Pedro Cunha/Arquivo

Carta aos pais dos filhos do divórcio

É por isso que estou aqui… Para a Dra. Joana me ajudar a habituar à ideia de que os meus pais estão separados. Mas eu não sei se algum dia vou conseguir…

Joana, terapeuta familiar, fica emocionada ao ler a carta de António. Recorda a sua angústia, tristeza e desilusão. Recorda como António mostrava todos estes sentimentos através da zanga e desafio constante aos pais. Relembra as dificuldades sentidas por eles em serem firmes e manterem as regras e os limites que António tanto precisava, num momento em que se sentia muito perdido. Lembra também a fragilidade, tristeza e culpabilidade dos pais por tudo o que o filho estava a passar.

Foi um caminho que fizeram em conjunto pelo perigo do António se fixar em sentimentos de negação do divórcio e que o estavam a impedir de viver em plenitude, já com algum comprometimento do seu rendimento escolar.

Mas Joana sempre sentiu que esta era uma família que apesar de separada estava unida num objectivo comum: ajudar o filho a adaptar-se a esta nova forma de ser família. Esta era a grande diferença quando comparava a história do António com as de outros meninos que não tinham pais como os seus, capazes de proteger os filhos, envolvendo-os nos seus conflitos, impedindo-os de fazer o luto do fim do seu casamento e de se sentirem seguros emocionalmente.

A decisão de um divórcio na família tem impacto em todos os seus elementos, particularmente nas crianças. É um momento de dor em que os pais têm que assumir como principal função torná-lo menos doloroso para os filhos. É um momento de ruptura, que implica lidar com sentimentos de perda e de readaptação a uma nova realidade.

A decisão da separação pode ser considerada pelos pais como a melhor opção para o conjunto da família se tiverem capacidade para iniciar um caminho de tranquilidade e estabilidade. Mas também pode ser uma continuidade do que já existia ou o iniciar de novas disputas onde os filhos se sentem divididos, num conflito de lealdades.

Podemos representar este conflito imaginando um corpo e um coração partidos ao meio. Como se a parte do amor que sentem por cada um não pudesse estar lado a lado, dentro de si. O esforço que isto exige à criança representa um enorme sofrimento onde tem que despender e aplicar grande parte da sua energia, deixando-a muito pouco disponível para viver mais saudavelmente a sua fase de desenvolvimento.
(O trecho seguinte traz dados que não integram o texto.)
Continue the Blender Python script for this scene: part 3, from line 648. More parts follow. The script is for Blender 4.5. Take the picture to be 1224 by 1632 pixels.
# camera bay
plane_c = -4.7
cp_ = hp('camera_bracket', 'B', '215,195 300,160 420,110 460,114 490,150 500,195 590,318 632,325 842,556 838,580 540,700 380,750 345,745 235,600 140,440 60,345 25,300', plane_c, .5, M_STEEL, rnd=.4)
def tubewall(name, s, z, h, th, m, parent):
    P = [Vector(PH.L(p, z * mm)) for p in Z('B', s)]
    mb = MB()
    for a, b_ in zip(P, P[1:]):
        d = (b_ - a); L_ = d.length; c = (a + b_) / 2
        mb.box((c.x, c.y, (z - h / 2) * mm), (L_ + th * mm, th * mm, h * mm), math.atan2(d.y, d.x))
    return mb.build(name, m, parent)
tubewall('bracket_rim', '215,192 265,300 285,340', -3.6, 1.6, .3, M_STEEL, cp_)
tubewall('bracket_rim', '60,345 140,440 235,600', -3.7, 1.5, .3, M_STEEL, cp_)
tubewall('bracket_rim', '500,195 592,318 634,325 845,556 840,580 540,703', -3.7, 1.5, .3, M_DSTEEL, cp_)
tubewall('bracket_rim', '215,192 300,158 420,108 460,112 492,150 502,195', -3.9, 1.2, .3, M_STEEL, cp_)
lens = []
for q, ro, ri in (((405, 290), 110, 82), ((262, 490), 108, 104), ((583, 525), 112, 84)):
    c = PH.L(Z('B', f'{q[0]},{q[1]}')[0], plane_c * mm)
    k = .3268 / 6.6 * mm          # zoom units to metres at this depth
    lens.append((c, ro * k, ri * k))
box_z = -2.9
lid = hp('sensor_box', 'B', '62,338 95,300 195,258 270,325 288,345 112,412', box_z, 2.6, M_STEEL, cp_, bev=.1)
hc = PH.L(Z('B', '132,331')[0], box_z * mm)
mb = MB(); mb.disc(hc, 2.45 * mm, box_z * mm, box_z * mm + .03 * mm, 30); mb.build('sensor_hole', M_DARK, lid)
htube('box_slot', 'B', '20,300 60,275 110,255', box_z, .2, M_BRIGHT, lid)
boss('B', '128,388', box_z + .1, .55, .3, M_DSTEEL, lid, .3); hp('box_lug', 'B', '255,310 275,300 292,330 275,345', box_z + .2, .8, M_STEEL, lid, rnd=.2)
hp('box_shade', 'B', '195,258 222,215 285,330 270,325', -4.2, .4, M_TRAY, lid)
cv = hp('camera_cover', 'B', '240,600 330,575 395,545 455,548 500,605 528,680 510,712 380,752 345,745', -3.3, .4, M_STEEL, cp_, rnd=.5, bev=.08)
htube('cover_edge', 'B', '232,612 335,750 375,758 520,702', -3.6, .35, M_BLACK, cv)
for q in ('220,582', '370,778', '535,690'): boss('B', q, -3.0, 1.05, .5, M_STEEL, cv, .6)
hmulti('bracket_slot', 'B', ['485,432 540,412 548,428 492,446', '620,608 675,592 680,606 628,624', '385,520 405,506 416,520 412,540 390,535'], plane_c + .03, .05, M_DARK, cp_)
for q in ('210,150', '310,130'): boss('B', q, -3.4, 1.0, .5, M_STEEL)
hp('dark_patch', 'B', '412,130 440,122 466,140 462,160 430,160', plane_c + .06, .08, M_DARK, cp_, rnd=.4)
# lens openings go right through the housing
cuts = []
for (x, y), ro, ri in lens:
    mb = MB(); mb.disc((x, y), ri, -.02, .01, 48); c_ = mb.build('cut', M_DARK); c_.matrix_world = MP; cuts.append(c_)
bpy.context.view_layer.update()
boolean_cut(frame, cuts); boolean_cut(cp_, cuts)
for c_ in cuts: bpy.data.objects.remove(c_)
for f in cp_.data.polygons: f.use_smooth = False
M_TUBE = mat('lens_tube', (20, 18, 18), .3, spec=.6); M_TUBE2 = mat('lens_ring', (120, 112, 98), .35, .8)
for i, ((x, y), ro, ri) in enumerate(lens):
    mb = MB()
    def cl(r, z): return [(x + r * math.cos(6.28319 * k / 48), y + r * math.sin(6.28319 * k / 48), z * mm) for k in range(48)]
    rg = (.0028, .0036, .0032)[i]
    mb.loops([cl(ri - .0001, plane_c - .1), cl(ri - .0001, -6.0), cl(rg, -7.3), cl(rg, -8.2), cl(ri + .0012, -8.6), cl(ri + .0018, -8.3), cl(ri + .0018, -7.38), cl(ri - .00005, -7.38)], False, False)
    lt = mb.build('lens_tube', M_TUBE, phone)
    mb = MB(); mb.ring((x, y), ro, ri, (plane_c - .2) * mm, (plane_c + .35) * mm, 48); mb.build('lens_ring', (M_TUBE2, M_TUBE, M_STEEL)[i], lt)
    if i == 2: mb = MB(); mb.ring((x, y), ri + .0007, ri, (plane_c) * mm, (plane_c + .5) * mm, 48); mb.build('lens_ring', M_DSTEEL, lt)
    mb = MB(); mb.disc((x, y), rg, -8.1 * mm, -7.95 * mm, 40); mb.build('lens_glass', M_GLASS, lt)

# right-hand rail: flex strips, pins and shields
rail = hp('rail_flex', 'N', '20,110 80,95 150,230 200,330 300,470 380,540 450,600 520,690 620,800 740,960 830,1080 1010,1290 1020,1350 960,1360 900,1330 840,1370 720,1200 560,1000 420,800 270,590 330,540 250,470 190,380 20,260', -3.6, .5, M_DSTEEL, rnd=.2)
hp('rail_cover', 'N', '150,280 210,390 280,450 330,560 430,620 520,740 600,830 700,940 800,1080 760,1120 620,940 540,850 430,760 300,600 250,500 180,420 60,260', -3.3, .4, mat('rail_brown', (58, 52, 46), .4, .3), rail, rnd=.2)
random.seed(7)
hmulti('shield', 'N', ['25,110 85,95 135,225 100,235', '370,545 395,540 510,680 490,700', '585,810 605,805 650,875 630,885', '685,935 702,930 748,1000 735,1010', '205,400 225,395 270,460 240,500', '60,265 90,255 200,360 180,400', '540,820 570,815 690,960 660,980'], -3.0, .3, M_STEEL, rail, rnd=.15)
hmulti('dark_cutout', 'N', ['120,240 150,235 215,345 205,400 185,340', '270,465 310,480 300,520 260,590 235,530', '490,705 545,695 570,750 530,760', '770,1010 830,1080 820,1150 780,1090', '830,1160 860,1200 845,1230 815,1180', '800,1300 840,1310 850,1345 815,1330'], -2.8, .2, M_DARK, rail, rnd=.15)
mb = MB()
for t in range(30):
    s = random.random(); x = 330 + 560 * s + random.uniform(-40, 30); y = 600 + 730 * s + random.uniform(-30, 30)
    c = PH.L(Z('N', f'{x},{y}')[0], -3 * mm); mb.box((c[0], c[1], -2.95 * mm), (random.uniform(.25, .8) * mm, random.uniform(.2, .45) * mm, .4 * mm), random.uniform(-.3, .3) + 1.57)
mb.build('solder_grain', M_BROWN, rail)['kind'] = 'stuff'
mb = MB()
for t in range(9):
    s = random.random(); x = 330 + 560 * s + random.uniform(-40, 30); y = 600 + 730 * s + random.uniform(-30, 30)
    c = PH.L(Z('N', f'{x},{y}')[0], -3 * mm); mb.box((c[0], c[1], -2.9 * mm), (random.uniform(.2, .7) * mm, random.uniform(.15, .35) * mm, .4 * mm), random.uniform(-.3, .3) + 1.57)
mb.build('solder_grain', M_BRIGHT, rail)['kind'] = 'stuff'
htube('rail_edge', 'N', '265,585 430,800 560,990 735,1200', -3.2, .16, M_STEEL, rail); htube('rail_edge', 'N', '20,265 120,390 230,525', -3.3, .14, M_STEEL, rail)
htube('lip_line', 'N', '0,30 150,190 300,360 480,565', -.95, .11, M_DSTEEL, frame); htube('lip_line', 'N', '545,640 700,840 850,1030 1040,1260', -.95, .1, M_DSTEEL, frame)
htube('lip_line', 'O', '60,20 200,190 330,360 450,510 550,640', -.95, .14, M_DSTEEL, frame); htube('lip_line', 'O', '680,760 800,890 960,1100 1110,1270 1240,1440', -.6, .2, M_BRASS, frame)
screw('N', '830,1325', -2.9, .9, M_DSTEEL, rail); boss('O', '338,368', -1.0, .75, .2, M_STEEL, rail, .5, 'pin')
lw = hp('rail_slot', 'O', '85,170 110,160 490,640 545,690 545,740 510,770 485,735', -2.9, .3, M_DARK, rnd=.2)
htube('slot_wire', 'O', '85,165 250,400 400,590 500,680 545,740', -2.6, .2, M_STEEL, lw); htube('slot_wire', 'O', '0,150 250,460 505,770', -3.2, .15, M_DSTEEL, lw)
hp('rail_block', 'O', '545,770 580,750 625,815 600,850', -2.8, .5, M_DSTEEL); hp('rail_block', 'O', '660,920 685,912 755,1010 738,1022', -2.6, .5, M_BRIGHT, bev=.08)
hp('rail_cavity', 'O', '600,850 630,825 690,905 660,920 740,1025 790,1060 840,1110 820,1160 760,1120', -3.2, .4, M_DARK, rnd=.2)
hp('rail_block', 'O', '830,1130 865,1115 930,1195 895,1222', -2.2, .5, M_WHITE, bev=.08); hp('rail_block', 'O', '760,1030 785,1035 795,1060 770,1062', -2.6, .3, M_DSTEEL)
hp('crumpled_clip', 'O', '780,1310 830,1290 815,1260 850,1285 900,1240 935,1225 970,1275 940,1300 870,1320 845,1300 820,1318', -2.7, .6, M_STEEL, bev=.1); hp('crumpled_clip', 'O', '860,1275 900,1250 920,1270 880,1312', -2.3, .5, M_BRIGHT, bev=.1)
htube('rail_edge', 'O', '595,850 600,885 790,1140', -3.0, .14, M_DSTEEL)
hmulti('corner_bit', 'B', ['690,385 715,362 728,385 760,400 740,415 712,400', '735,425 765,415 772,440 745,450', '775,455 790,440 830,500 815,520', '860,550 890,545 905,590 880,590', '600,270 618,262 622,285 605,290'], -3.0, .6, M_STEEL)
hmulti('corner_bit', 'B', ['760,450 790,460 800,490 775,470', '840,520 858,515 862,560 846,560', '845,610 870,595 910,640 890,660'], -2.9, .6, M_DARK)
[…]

Para a família, a interrupção do seu projecto de vida era algo impensável e não desejado, sendo que para os filhos esta é quase sempre uma verdade irrefutável.

Tenho tido o privilégio de algumas das crianças com quem trabalho revelarem confiança para partilhar comigo os seus sentimentos referentes ao divórcio dos pais. Destaco sentimentos de tristeza, desilusão e perda pelo desmembramento da família, em que deixar de viver com um dos progenitores (geralmente o pai) assume grande relevância. No entanto, a forma como vivem e se adaptam à nova condição de vida e ser família, depende da desejável definição das fronteiras entre o que faz parte da relação dos pais e o que deve ser partilhado com os filhos.

A tristeza sentida é um luto que a criança tem que fazer relativamente ao fim do casamento dos pais, que não deveria implicar em circunstâncias ideais o fim da relação dos mesmos. Antes uma relação que passa a ser diferente, deixando de existir como casal mas que se manterá para sempre enquanto pais.

Outro dos aspectos mais referidos é o de que a vida das crianças sofrerá alterações quanto à organização e dinâmica, o que os poderá colocar numa posição onde sentem que têm que fazer uma escolha de lealdades, sobretudo quando existem conflitos. Esta é a maior injustiça que uma criança pode sentir quando a envolvem numa decisão da qual não participou e não desejou.

O maior desafio parental em circunstância de divórcio é manter a todo o custo os filhos afastados e protegidos dos seus conflitos!

Esta é uma prova de amor que resultará num apaziguamento e permitirá enfrentarem o luto que têm de fazer para conseguir uma melhor adaptação à nova relação dos pais, e às mudanças inevitáveis na organização das suas vidas.

Garantir-lhes que a separação é dos pais e não entre pais e filhos. Assegurar a manutenção da sua relação com os dois progenitores é fundamental para impedir sentimentos de abandono ou atitudes de manipulação.

Nos casos em que as crianças revelam maior dificuldade em fazer o luto da perda da relação dos pais, a principal consequência poderá ser uma menor disponibilidade para se dedicarem às suas vivências e experiências, bem como a uma menor capacidade para desempenhar as tarefas próprias da fase em que se encontram. Esta incapacidade é claramente aumentada se enquanto filhos forem chamados a fazer parte dos conflitos dos pais de uma forma continuada, inserindo-os no grupo de crianças de alto risco.